People v. Rowell

Defendant has been convicted of the crime of burglary, and appeals to this court. Some intimations are made to the effect that the evidence is insufficient to support the verdict, but after a careful reading of it, the court is entirely satisfied with the verdict rendered.

A witness testified that she saw a man, soon after the burglary, running from the house burglarized. A second witness testified that, in the presence of the defendant, he placed defendant's shoes in certain tracks which he found near the scene of the burglary, and that the shoes fitted those tracks. The objection was made that the tracks to which the shoes were fitted were not those made by the person to whom the first witness referred. This objection goes to the weight of the evidence, and in no way to its competency. If tracks near the scene of the crime compared with defendant's shoes, it was some evidence tending to show that defendant was there when the crime was committed. The weight of the evidence would be dependent upon a hundred different circumstances, and the particular weight to be given to it was for the jury alone to determine. The court sees no reason why the evidence of similarity in the tracks, when *Page 41 compared with defendant's shoes, would not have been admissible, regardless of the evidence of the first witness, to the effect that she saw a man hastening away from the scene of the crime.

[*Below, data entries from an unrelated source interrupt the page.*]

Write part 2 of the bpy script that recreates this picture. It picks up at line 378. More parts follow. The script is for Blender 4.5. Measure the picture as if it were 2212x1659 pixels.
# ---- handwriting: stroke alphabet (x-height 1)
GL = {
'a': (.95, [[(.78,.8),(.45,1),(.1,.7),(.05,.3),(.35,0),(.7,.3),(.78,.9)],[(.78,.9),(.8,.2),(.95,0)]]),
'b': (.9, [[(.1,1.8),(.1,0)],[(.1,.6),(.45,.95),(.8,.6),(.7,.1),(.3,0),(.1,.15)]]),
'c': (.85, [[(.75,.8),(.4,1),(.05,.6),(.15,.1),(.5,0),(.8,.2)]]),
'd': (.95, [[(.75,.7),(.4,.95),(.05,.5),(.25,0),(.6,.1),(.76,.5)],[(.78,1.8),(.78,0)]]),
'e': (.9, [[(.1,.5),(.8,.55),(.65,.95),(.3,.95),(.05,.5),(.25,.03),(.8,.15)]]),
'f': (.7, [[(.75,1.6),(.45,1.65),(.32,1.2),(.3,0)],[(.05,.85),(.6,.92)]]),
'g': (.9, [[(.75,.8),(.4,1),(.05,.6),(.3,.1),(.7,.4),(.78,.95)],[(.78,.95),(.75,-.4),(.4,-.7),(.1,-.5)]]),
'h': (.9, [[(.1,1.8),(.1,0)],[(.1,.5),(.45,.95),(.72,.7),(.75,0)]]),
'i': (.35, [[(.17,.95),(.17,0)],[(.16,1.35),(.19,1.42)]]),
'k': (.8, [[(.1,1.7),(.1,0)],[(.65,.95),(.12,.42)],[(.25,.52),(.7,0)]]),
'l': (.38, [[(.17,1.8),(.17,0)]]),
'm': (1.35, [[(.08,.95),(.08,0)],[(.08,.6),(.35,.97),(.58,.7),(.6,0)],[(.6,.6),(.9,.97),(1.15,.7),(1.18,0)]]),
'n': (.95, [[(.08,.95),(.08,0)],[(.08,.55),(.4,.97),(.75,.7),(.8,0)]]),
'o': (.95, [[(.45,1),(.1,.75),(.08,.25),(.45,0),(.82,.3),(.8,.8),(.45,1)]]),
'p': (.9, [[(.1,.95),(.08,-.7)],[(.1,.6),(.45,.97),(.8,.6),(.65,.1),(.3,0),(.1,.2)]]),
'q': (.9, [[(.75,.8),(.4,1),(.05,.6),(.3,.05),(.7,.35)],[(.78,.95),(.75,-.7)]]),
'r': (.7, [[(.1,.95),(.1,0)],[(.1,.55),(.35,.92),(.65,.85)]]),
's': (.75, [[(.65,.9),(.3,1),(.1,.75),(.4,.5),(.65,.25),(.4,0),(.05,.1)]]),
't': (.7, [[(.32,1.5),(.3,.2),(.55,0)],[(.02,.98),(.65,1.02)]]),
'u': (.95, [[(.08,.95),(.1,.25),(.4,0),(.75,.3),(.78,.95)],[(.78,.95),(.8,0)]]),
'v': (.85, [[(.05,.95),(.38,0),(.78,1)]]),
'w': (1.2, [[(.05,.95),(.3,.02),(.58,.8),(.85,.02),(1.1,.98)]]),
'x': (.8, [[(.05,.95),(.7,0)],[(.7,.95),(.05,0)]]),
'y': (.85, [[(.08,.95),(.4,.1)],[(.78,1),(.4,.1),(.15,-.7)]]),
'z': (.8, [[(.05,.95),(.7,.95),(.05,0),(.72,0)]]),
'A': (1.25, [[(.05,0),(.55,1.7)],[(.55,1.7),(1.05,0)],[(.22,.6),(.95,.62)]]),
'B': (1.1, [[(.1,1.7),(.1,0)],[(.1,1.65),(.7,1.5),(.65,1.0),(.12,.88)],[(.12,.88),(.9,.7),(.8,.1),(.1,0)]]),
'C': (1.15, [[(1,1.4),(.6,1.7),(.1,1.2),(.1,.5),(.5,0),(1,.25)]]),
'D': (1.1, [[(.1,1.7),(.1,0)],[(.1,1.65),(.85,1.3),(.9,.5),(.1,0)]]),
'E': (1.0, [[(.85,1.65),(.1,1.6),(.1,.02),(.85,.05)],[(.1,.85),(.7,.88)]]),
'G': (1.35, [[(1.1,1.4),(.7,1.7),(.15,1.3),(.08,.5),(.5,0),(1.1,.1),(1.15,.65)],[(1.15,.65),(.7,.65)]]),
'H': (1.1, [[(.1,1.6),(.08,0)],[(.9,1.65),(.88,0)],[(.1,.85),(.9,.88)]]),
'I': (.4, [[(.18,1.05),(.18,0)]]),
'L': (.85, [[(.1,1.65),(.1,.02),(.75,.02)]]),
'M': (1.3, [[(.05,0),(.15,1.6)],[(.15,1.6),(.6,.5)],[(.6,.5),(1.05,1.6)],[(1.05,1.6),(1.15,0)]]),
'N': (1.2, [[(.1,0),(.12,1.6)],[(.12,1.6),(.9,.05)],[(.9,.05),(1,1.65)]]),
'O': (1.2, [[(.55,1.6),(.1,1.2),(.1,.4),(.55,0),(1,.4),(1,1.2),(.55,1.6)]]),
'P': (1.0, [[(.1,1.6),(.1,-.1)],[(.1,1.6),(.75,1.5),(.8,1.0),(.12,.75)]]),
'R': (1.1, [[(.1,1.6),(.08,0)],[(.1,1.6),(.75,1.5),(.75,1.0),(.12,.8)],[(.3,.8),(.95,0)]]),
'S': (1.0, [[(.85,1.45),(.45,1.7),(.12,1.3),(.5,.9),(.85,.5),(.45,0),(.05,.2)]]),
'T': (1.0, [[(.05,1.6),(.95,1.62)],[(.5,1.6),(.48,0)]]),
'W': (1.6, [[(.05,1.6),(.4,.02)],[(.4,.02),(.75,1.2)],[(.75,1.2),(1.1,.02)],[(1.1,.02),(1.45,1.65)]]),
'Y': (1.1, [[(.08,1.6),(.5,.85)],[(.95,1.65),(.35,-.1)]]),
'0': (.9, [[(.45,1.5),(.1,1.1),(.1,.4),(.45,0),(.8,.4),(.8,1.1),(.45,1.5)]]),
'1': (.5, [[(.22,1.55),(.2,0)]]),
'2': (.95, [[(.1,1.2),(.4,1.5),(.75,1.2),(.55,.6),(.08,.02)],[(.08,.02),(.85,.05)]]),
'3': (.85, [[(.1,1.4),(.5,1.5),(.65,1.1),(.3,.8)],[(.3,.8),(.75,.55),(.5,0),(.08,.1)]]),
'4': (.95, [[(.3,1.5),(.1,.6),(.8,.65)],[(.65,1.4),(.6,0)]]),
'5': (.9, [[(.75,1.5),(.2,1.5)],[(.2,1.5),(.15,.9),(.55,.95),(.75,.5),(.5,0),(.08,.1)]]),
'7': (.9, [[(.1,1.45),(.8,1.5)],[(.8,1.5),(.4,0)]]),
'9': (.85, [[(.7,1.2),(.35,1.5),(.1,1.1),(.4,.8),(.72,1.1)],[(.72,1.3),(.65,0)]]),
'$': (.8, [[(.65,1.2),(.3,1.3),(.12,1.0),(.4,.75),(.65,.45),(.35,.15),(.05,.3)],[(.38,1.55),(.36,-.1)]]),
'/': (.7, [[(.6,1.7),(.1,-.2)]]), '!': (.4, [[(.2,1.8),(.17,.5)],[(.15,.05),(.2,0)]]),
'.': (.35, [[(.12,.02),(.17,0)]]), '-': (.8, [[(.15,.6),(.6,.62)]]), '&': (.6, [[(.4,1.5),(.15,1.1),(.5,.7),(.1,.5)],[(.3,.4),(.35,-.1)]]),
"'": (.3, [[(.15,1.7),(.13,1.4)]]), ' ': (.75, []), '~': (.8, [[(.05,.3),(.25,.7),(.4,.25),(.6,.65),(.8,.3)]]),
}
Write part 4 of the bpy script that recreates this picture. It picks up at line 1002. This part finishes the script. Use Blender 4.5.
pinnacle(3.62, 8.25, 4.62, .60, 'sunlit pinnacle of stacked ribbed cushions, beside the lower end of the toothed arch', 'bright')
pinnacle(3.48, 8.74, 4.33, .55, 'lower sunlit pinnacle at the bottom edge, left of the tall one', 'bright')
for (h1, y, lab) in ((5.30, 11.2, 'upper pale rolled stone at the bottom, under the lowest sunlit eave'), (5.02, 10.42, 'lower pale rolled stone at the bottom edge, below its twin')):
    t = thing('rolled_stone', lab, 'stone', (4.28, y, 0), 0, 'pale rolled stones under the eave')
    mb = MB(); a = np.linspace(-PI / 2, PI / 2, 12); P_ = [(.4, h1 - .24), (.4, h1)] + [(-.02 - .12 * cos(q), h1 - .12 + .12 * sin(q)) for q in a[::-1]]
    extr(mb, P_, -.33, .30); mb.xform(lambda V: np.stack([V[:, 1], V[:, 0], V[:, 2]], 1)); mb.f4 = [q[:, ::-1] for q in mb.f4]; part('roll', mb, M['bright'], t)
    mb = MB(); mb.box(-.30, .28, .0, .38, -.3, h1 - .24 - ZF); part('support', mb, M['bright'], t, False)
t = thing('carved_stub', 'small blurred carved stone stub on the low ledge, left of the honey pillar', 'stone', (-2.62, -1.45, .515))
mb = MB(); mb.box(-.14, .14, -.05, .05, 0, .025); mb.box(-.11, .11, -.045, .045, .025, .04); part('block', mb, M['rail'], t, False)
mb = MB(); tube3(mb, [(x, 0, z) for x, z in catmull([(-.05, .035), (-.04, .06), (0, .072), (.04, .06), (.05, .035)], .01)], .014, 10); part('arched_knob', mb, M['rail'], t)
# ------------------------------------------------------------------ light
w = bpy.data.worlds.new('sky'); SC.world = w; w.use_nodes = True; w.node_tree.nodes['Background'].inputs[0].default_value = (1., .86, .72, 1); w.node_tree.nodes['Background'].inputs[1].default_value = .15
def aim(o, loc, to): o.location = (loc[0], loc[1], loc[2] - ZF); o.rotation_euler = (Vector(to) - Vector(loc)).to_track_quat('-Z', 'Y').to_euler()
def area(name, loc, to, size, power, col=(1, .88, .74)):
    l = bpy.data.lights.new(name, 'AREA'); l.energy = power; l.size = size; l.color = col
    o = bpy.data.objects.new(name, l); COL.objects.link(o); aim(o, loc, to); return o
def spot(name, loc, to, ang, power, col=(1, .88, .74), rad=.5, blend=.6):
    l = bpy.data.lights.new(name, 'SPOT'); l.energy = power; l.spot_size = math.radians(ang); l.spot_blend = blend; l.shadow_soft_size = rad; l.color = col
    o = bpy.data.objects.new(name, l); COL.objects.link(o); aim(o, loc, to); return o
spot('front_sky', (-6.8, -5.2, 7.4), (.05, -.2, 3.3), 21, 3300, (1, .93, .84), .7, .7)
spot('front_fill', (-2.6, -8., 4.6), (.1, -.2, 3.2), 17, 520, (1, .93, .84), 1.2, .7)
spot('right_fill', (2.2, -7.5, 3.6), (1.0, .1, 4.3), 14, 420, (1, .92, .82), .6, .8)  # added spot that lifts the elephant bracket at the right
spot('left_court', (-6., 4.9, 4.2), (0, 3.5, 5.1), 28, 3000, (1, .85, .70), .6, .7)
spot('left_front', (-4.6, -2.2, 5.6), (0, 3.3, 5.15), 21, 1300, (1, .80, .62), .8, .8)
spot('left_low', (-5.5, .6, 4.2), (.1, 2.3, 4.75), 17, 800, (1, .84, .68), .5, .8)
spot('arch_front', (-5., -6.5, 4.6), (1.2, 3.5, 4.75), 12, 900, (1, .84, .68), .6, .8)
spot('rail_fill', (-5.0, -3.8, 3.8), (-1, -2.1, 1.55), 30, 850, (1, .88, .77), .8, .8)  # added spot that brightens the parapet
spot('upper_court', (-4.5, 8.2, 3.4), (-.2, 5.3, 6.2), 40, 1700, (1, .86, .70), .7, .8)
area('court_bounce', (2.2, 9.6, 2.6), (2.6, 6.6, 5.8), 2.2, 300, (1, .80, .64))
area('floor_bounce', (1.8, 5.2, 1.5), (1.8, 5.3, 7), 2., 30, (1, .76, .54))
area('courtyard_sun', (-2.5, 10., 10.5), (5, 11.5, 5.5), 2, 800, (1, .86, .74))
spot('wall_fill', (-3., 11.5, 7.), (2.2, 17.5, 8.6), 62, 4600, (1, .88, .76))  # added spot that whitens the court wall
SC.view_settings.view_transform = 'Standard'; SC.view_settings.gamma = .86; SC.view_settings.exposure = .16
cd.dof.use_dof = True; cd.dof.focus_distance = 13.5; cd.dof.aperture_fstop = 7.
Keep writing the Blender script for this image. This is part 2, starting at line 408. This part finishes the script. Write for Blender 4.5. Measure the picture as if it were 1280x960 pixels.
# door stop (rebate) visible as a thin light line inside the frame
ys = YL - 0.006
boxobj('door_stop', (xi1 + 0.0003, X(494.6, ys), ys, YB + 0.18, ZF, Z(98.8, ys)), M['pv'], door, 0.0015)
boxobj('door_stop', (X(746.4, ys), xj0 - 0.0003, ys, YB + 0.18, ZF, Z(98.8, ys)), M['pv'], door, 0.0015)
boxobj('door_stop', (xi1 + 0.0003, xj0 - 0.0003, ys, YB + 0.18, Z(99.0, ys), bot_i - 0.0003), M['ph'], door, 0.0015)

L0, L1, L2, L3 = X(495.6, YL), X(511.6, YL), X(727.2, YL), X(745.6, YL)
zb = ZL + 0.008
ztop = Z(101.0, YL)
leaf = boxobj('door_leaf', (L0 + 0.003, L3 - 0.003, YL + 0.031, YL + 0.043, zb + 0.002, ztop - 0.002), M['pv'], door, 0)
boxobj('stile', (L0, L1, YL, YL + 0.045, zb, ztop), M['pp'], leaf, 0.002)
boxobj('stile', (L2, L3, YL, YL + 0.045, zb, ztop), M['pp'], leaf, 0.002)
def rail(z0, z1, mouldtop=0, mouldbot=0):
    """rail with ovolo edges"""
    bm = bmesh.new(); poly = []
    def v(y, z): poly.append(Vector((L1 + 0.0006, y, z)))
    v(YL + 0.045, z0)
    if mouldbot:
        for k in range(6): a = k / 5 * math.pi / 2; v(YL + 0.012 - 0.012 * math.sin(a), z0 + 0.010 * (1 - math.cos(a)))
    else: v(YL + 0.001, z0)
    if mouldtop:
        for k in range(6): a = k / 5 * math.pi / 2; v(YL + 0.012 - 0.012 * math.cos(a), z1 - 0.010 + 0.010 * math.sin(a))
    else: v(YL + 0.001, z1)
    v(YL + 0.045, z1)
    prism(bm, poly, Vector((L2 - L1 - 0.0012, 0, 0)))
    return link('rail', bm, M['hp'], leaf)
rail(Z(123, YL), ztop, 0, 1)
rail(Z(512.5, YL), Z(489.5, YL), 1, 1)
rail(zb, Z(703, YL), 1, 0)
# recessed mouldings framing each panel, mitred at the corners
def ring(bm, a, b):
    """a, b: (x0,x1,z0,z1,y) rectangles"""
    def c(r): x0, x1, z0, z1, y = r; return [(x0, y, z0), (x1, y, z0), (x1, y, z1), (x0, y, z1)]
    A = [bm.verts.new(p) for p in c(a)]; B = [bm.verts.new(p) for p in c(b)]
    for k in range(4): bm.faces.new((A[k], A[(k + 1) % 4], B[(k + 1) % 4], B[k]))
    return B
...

We see no error in the admission of evidence as to the appearance of defendant when the tracks and his shoes were compared, or when he was brought before the prosecuting witness for identification. This character of evidence has always been held admissible. The identification of the cane found in the house, as being the cane seen in the possession of the defendant shortly prior to the commission of the crime, was amply sufficient to justify its admission in evidence. Misconduct of the juror Stein in visiting a certain saloon during the progress of the trial is claimed to have amounted to error. Defendant's evidence tended to show an alibi, to the effect that he was in this saloon-building at the time the crime was committed, in another portion of the city. Stein made affidavit that he went to this saloon for lawful purposes; but, aside from that fact, it would seem that the mere circumstance of a juror visiting a public place of business, only material to the case by reason of defendant's claim that he was there when the crime was committed, in another portion of the city, could not possibly affect defendant prejudicially.

There are a few other objections made to the admission of evidence, but we find the rulings of the court thereon to be sound. Also, the action of the court in giving and refusing certain instructions of which complaint is here made is without error.

For the foregoing reasons the judgment and order are affirmed.

Van Dyke, J., and Harrison, J., concurred.